4. Add Line Trace By Channel. Wire Start and End. Set Trace Channel = Visibility. Tick Draw Debug Type = For One Frame (the node’s built-in debug draw — you’ll see a line and a hit point in the viewport).
5. From the trace’s Return Value (bool: did it hit), branch. On true, drag the Out Hit struct, Break Hit Result, and feed its Location into a Draw Debug Sphere (Radius 20, a couple seconds duration) for an explicit marker. Optionally Print String the hit actor’s name from Break Hit Result → Hit Actor → Get Display Name.

The graph, in words:

Event Tick
   Start = Get Actor Location
   End   = Start + (0, 0, -500)
   -> Line Trace By Channel  (Start, End, Channel = Visibility,
                              Draw Debug Type = For One Frame)
        -> Branch (Return Value)
             [true] -> Break Hit Result -> Draw Debug Sphere (Location, Radius 20)
                    -> Print String (Hit Actor -> Get Display Name)

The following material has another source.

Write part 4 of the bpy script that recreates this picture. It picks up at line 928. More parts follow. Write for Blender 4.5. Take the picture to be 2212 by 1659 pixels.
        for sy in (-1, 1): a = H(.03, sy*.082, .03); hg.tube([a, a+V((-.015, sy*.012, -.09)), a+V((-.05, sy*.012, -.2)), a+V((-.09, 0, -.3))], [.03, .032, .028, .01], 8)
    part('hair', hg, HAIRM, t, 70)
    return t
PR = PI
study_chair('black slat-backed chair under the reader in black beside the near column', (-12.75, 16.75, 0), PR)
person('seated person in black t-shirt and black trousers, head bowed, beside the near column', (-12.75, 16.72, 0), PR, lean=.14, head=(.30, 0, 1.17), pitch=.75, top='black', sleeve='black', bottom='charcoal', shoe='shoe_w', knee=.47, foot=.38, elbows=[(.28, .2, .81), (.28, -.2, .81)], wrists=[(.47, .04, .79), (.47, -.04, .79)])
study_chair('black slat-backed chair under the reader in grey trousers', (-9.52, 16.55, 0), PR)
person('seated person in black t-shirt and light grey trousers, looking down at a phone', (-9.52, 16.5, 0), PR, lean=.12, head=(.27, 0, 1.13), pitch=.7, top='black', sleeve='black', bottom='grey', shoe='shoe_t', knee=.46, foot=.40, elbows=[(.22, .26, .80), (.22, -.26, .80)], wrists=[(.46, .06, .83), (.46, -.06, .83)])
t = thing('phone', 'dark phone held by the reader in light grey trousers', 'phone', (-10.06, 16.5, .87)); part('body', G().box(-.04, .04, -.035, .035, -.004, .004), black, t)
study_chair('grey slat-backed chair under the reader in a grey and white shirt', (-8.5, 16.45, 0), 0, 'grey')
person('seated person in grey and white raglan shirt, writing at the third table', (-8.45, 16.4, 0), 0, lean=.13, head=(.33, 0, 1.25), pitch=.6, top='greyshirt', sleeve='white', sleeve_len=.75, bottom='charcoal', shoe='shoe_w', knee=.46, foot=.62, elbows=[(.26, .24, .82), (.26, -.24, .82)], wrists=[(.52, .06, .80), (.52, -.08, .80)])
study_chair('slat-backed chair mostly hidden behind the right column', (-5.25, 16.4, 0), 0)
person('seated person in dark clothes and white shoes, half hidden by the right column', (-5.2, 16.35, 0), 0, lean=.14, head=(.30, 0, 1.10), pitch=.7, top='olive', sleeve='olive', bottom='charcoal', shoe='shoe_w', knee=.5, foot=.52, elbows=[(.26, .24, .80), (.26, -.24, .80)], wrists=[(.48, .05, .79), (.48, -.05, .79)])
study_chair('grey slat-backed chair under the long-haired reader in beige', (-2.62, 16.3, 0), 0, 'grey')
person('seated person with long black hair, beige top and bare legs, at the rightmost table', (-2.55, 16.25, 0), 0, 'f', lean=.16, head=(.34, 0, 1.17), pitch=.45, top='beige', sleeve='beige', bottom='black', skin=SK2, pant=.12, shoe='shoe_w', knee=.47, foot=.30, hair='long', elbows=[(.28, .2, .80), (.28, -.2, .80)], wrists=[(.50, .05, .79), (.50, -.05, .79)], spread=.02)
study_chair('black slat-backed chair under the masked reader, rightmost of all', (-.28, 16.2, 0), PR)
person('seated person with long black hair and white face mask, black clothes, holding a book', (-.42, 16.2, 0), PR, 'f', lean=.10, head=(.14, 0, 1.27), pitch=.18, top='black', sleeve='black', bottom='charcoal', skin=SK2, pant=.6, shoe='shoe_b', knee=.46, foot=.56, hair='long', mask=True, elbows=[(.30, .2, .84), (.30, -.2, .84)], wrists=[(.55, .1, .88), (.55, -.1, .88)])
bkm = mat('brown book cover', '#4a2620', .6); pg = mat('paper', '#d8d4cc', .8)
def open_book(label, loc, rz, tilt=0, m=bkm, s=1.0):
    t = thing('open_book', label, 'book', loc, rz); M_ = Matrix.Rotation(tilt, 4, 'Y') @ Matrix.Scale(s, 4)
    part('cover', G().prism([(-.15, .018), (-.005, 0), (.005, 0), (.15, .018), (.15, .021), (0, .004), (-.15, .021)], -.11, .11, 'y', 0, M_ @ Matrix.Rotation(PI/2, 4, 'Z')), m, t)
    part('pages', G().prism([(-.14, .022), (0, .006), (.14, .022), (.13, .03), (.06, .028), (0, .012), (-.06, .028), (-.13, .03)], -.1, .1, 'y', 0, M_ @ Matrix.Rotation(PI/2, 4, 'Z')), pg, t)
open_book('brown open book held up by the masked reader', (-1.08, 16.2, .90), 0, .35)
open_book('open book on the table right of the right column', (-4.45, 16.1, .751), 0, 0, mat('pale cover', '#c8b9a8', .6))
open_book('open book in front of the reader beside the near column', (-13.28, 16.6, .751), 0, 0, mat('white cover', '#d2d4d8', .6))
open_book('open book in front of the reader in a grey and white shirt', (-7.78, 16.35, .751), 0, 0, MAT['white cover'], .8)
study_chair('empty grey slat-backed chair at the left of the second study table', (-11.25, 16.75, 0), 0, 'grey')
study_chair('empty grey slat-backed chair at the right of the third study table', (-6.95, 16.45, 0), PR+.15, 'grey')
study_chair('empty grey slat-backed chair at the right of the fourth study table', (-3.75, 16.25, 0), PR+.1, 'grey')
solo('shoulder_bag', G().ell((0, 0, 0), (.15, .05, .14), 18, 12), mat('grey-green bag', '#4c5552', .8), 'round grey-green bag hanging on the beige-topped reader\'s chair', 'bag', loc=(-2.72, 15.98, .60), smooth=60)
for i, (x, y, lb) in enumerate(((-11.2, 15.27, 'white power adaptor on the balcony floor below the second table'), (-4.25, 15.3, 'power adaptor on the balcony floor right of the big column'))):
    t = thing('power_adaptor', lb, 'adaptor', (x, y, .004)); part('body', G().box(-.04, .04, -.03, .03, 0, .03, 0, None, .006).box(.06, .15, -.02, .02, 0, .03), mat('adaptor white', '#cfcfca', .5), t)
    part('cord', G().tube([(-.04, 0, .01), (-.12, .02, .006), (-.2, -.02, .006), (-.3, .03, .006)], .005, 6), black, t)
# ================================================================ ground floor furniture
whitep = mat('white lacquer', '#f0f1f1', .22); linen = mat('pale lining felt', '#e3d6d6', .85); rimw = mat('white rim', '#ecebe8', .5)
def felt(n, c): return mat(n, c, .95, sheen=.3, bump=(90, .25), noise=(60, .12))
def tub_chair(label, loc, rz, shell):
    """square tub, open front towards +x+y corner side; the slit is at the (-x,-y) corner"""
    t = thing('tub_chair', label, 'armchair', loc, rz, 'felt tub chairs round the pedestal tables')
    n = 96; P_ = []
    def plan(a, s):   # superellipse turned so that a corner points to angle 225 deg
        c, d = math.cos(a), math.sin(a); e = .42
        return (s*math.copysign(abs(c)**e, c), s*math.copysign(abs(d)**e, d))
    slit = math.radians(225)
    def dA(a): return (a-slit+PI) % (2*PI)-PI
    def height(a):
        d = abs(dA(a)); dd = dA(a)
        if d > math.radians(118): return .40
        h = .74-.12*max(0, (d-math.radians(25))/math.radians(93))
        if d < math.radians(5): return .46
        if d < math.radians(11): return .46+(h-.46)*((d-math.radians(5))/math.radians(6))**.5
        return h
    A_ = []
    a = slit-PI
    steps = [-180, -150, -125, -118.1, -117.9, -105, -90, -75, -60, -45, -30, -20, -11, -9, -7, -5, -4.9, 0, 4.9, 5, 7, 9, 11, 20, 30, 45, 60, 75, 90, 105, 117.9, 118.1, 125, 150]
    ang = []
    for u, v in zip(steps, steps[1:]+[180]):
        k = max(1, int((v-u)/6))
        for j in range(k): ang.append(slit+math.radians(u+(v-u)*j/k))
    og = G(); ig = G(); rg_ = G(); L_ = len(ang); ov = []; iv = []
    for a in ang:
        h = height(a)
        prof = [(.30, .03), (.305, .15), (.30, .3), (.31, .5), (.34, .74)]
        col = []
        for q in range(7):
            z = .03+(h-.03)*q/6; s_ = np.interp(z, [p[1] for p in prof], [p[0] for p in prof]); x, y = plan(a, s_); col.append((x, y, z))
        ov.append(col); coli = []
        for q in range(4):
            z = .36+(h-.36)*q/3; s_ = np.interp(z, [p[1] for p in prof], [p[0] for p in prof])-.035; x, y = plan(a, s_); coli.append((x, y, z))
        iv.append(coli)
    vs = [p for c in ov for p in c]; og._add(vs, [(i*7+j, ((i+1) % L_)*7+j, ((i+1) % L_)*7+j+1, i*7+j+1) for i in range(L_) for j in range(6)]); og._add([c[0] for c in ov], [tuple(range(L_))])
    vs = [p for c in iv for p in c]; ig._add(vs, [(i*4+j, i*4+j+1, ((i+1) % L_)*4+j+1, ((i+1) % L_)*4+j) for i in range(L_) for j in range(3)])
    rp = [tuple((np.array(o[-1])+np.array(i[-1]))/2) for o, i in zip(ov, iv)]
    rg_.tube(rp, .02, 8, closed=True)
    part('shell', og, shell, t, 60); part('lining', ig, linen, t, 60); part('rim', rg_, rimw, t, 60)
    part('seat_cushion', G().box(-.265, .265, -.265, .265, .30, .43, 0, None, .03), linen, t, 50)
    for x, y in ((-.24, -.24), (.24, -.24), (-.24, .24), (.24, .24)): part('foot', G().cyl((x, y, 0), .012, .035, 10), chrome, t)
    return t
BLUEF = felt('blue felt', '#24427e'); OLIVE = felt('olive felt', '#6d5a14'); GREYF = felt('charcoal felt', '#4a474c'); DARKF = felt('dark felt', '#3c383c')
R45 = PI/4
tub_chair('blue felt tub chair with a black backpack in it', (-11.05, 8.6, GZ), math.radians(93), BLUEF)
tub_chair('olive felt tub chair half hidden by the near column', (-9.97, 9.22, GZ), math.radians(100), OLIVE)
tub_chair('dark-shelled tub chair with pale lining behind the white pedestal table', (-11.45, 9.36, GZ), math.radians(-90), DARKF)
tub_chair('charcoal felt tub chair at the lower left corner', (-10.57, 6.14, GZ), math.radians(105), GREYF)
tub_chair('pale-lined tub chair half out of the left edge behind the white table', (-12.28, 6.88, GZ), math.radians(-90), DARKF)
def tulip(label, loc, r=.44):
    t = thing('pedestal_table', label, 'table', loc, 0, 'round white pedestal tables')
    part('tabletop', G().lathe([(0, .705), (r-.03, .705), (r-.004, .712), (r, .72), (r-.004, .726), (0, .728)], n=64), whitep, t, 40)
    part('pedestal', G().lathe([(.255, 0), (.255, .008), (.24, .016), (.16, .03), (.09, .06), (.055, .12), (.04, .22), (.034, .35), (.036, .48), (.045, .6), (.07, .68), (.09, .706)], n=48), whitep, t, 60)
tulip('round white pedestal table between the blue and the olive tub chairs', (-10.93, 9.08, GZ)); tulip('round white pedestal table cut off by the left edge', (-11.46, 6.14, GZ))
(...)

If you prefer C++, the same downward trace from an Actor method is short and compilable in UE 5.8:

void AWispCharacter::GroundCheck()
{
    const FVector Start = GetActorLocation();
    const FVector End   = Start - FVector(0.f, 0.f, 500.f);

    FHitResult Hit;
    FCollisionQueryParams Params(SCENE_QUERY_STAT(GroundCheck), /*bTraceComplex*/ false);
    Params.AddIgnoredActor(this);

    const bool bHit = GetWorld()->LineTraceSingleByChannel(
        Hit, Start, End, ECC_Visibility, Params);

    DrawDebugLine(GetWorld(), Start, End,
        bHit ? FColor::Green : FColor::Red, false, 0.f, 0, 1.f);

    if (bHit)
    {
        DrawDebugSphere(GetWorld(), Hit.ImpactPoint, 20.f, 12, FColor::Cyan, false, 0.f);
    }
}

Test it: Press Play. A line should shoot from the character down to the floor, with a sphere marker sitting on the surface beneath the feet. Jump (Space): mid-air the marker drops to wherever the trace next hits, and if you leap off a ledge the hit point jumps to the lower ground. That’s your raycast working — the same query you’ll use for ground snapping, foot placement, and “is the Wisp over a pit” checks later.